══ SUPPLIED MATERIAL

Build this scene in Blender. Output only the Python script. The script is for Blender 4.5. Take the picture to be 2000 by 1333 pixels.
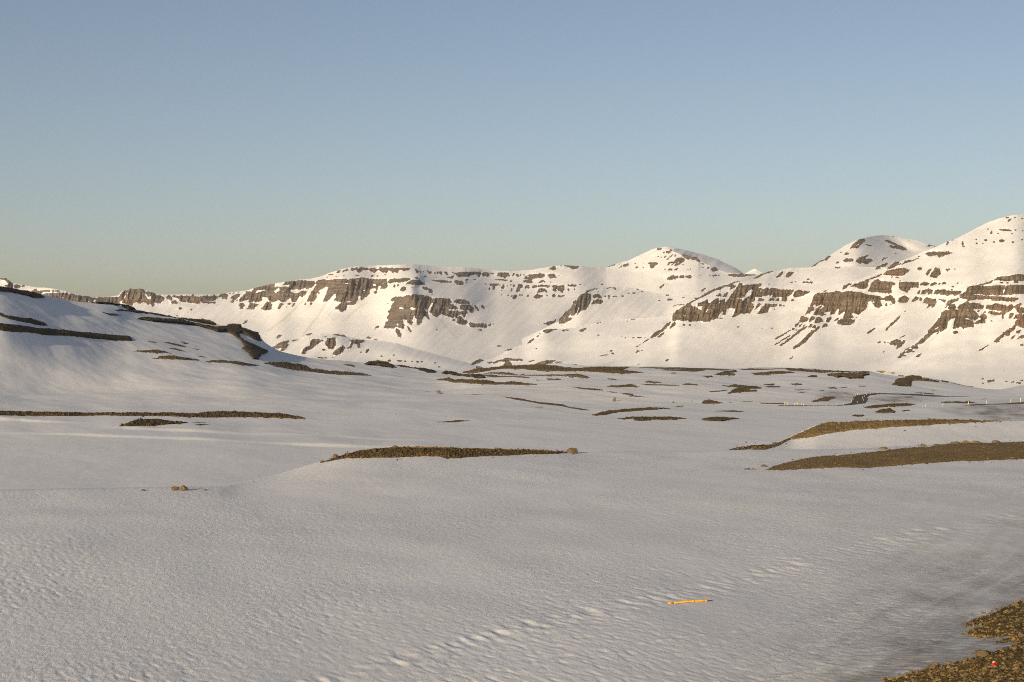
import bpy, bmesh, math
import numpy as np
from mathutils import Vector

for o in list(bpy.data.objects):
    bpy.data.objects.remove(o, do_unlink=True)
sc = bpy.context.scene
COL = sc.collection

# ------------------------------------------------------------------ camera, sky, sun
F, CX, YH, W = 2778.0, 1000.0, 666.5, 2000.0      # focal length and centre in photo pixels
CAMZ = 10.0
cd = bpy.data.cameras.new("camera"); cam = bpy.data.objects.new("camera", cd); COL.objects.link(cam)
cd.sensor_width = 36.0; cd.lens = 36.0 * F / W; cd.clip_start = 0.5; cd.clip_end = 60000
cam.location = (0, 0, CAMZ); cam.rotation_euler = (math.radians(90), 0, 0)
sc.camera = cam
sc.render.resolution_x, sc.render.resolution_y = 1024, 682

SUN_EL, SUN_SIDE = 12.0, 28.0                     # degrees; SUN_SIDE is how far left of straight behind
world = bpy.data.worlds.new("World"); sc.world = world; world.use_nodes = True
wn, wl = world.node_tree.nodes, world.node_tree.links
sky = wn.new("ShaderNodeTexSky"); sky.sky_type = 'NISHITA'; sky.sun_disc = False
sky.sun_elevation = math.radians(SUN_EL); sky.sun_rotation = math.radians(180 + SUN_SIDE)
sky.altitude = 600; sky.air_density = 0.8; sky.dust_density = 2.4; sky.ozone_density = 0.6
bg = wn["Background"]; bg.inputs[1].default_value = 0.112
tint = wn.new("ShaderNodeMix"); tint.data_type = 'RGBA'; tint.blend_type = 'MULTIPLY'; tint.inputs[0].default_value = 1.0
tint.inputs[7].default_value = (1.065, 0.98, 0.95, 1)
wl.new(sky.outputs[0], tint.inputs[6]); wl.new(tint.outputs[2], bg.inputs[0])
ld = bpy.data.lights.new("sun", 'SUN'); lo = bpy.data.objects.new("sun", ld); COL.objects.link(lo)
ld.energy = 4.5; ld.angle = math.radians(0.53); ld.color = (1.0, 0.835, 0.58)
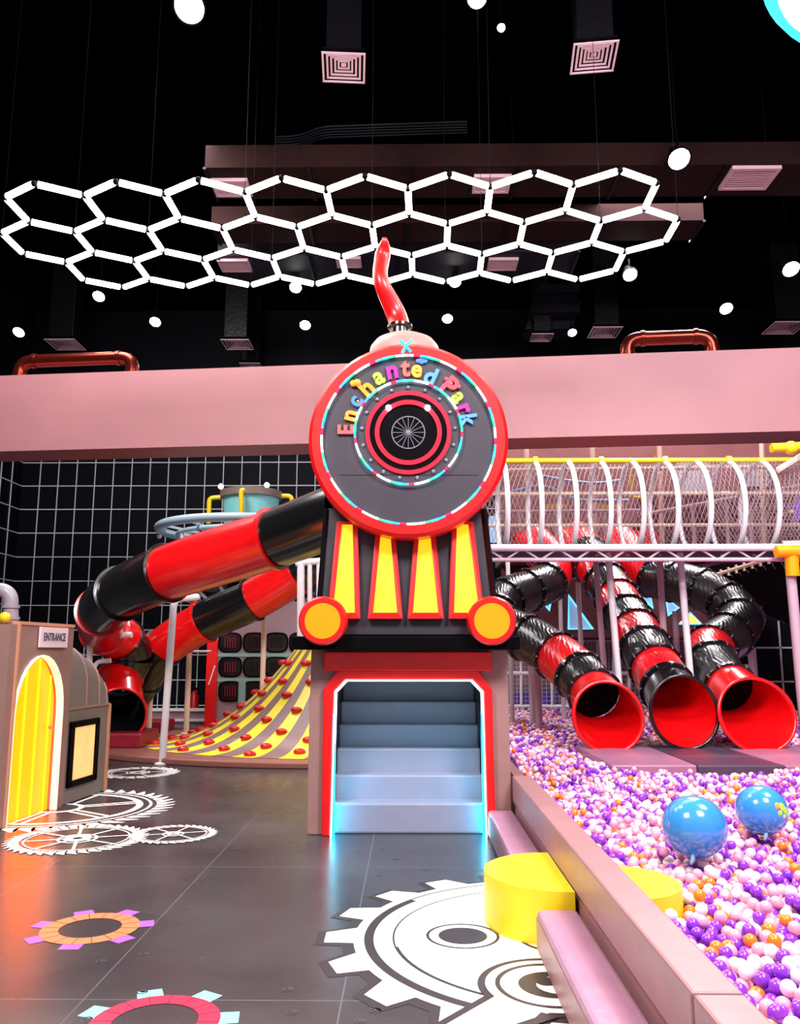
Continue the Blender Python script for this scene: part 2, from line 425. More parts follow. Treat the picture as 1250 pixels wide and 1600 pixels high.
# grille slats: red frame + glowing yellow panel
def slat(q):   # outer frame quad: px corners bl, br, tr, tl
    Yb, Yt = YT - .16, YT - .05
    P = [P2(q[0][0], q[0][1], Yb), P2(q[1][0], q[1][1], Yb), P2(q[2][0], q[2][1], Yt), P2(q[3][0], q[3][1], Yt)]
    c = sum(P, Vector()) / 4; w = .045
    n = Vector((0, -1, -(Yt - Yb) / (P[3].z - P[0].z))).normalized()
    def inset(a, bdir, k): return a + bdir * k
    I = [P[0] + Vector((w, 0, w * 1.1)), P[1] + Vector((-w, 0, w * 1.1)), P[2] + Vector((-w * .95, 0, -w * .6)), P[3] + Vector((w * .95, 0, -w * .6))]
    mb = MB()
    for k in range(4):
        j = (k + 1) % 4
        mb.hexa([P[k] - n * .05, P[j] - n * .05, I[j] - n * .05, I[k] - n * .05, P[k] + n * .035, P[j] + n * .035, I[j] + n * .035, I[k] + n * .035])
    f = fin(mb, 'grille_frame', 'red_vinyl', tr)
    mb = MB(); mb.hexa([I[0] - n * .03, I[1] - n * .03, I[2] - n * .03, I[3] - n * .03, I[0] + n * .012, I[1] + n * .012, I[2] + n * .012, I[3] + n * .012])
    fin(mb, 'glowing_panel', 'slat_glow', f)
slat([(512, 966), (563, 966), (559, 815), (527, 815)])
slat([(575, 966), (629, 966), (617, 822), (588, 822)])
slat([(637, 966), (693, 966), (679, 822), (648, 822)])
slat([(701, 966), (757, 966), (739, 815), (706, 815)])
# headlamps
for px in (505, 768):
    c = P2(px, 970, YT - .34)
    f = fin(MB().lathe([(0, -.1), (.185, -.1), (.2, -.08), (.2, .03), (.185, .055), (.15, .055), (.146, .035), (0, .035)], 40, XZ(c.x, c.y, c.z)), 'headlamp', 'red_vinyl', tr, smooth=40)
    fin(MB().lathe([(0, .048), (.147, .048), (.147, .03)], 40, XZ(c.x, c.y, c.z)), 'lamp_lens', 'lamp_orange', f)
# boiler and round face
YF = 6.95
C = P2(638, 687, YF); rad = .862
X = XZ(C.x, C.y, C.z)
fin(MB().lathe([(0, -2.3), (.80, -2.3), (.80, -.25), (0, -.25)], 48, X), 'boiler', 'charcoal', tr, smooth=40)
fin(MB().lathe([(.752, .0), (.752, .05), (rad - .03, .05), (rad, .02), (rad, -.3), (.7, -.3)], 72, X), 'face_rim', 'red_vinyl', tr, smooth=35)
fin(MB().lathe([(0, .015), (.76, .015)], 64, X), 'face_plate', 'face_grey', tr)
def ring(name, r0, r1, d0, d1, m, lab=None, n=72):
    o = fin(MB().lathe([(r0, d0), (r0, d1), (r1, d1), (r1, d0)], n, X), name, m, tr, smooth=35)
    if lab: o['label'] = lab
    return o
Ci = P2(638, 677, YF); off = Ci.z - C.z
Xi = XZ(Ci.x, C.y, Ci.z); Xs = X; X = Xi
ring('red_ring', .335, .372, .01, .035, 'crimson'); ring('black_ring', .29, .335, .01, .03, 'black_matte')
ring('red_ring', .25, .29, .01, .04, 'crimson'); fin(MB().lathe([(0, .022), (.25, .022), (.25, 0)], 48, X), 'centre_disc', 'black_matte', tr)
mb = MB().lathe([(.138, .02), (.138, .03), (.147, .03), (.147, .02)], 48, X)
for k in range(16):
    a = 2 * math.pi * k / 16; p0 = X @ Vector((.015 * math.cos(a), .015 * math.sin(a), .027)); p1 = X @ Vector((.14 * math.cos(a), .14 * math.sin(a), .027)); mb.bar(p0, p1, .005)
mb.lathe([(0, .034), (.02, .032), (.02, .02)], 20, X)
fin(mb, 'spoked_wheel', 'grey_dot', tr)
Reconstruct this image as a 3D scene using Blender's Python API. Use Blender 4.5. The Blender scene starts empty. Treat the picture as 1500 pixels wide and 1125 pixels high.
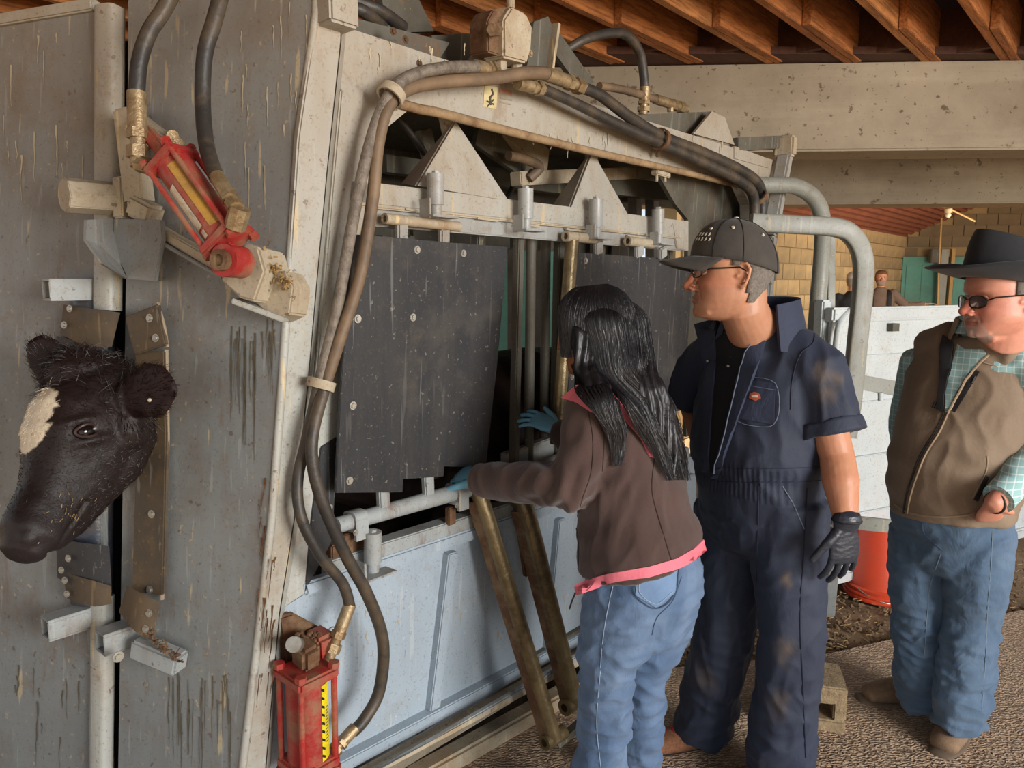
import bpy, bmesh, math, random
import numpy as np
from mathutils import Vector, Matrix, noise
from mathutils.bvhtree import BVHTree

V = Vector
SC = bpy.context.scene
COL = SC.collection
random.seed(7)

# ------------------------------------------------------------------ camera
FPX = 1090.0
PITCH = math.radians(7.7)
CAMP = V((0, 0, 1.6))
cam = bpy.data.cameras.new('camera')
cam.sensor_width = 36.0
cam.lens = 36.0 * FPX / 1500.0
cam.clip_start = 0.05
camo = bpy.data.objects.new('camera', cam)
COL.objects.link(camo)
camo.location = CAMP
camo.rotation_euler = (math.pi / 2 - PITCH, 0, 0)
SC.camera = camo

# ------------------------------------------------------------------ world, sun, exposure
w = bpy.data.worlds.new('world')
SC.world = w
w.use_nodes = True
bg = w.node_tree.nodes['Background']
bg.inputs[0].default_value = (0.80, 0.90, 1.0, 1)
bg.inputs[1].default_value = 0.6
def area(name, loc, target, sx, sy, power, color):
    l = bpy.data.lights.new(name, 'AREA')
    l.shape = 'RECTANGLE'; l.size = sx; l.size_y = sy
    l.energy = power; l.color = color
    o = bpy.data.objects.new(name, l)
    COL.objects.link(o)
    o.location = loc
    o.rotation_euler = (V(target) - V(loc)).to_track_quat('-Z', 'Y').to_euler()
    return o
# daylight through the open side of the barn, behind and to the right of the camera
area('daylight_opening', (4.6, -2.6, 2.2), (0.6, 2.8, 1.1), 3.0, 2.4, 330, (1.0, 0.98, 0.95))
# daylight in the far bay
area('daylight_far_bay', (6.3, 8.2, 1.5), (5.6, 13.0, 1.7), 2.5, 1.4, 60, (1.0, 0.90, 0.74))
# sun that strikes the yard outside, bouncing warm light up to the joists
sl = bpy.data.lights.new('sun', 'SUN'); sl.energy = 8.0; sl.angle = 0.01; sl.color = (1.0, 0.86, 0.66)
so = bpy.data.objects.new('sun', sl); COL.objects.link(so)
so.rotation_euler = V((-0.30, 0.12, -0.95)).to_track_quat('-Z', 'Y').to_euler()

SC.view_settings.view_transform = 'Standard'
SC.view_settings.look = 'None'
SC.view_settings.gamma = 1.0
SC.view_settings.use_curve_mapping = False
SC.view_settings.exposure = 0.75

# ------------------------------------------------------------------ projection helpers (photo measurement -> point in the room)
_cp, _sp = math.cos(PITCH), math.sin(PITCH)
def ray(px, py):
    x = (px - 750) / FPX; u = (562.5 - py) / FPX
    return V((x, _cp + u * _sp, -_sp + u * _cp))
def at(px, py, Y):
    d = ray(px, py)
    return CAMP + d * (Y / d.y)
def onz(px, py, z):
    d = ray(px, py)
    return CAMP + d * ((z - 1.6) / d.z)
def onplane(px, py, p0, n):
    d = ray(px, py)
    return CAMP + d * ((p0 - CAMP).dot(n) / d.dot(n))
def pxm(n, Y):            # n pixels at forward distance Y, in metres
    return n * Y / FPX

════

> [WORK INSTRUCTIONS]
Look through the material above. Copy each line where the word "Treat" appears.

> [RESPONSE TO THIS TASK]
Continue the Blender Python script for this scene: part 2, from line 425. More parts follow. Treat the picture as 1250 pixels wide and 1600 pixels high.
Reconstruct this image as a 3D scene using Blender's Python API. Use Blender 4.5. The Blender scene starts empty. Treat the picture as 1500 pixels wide and 1125 pixels high.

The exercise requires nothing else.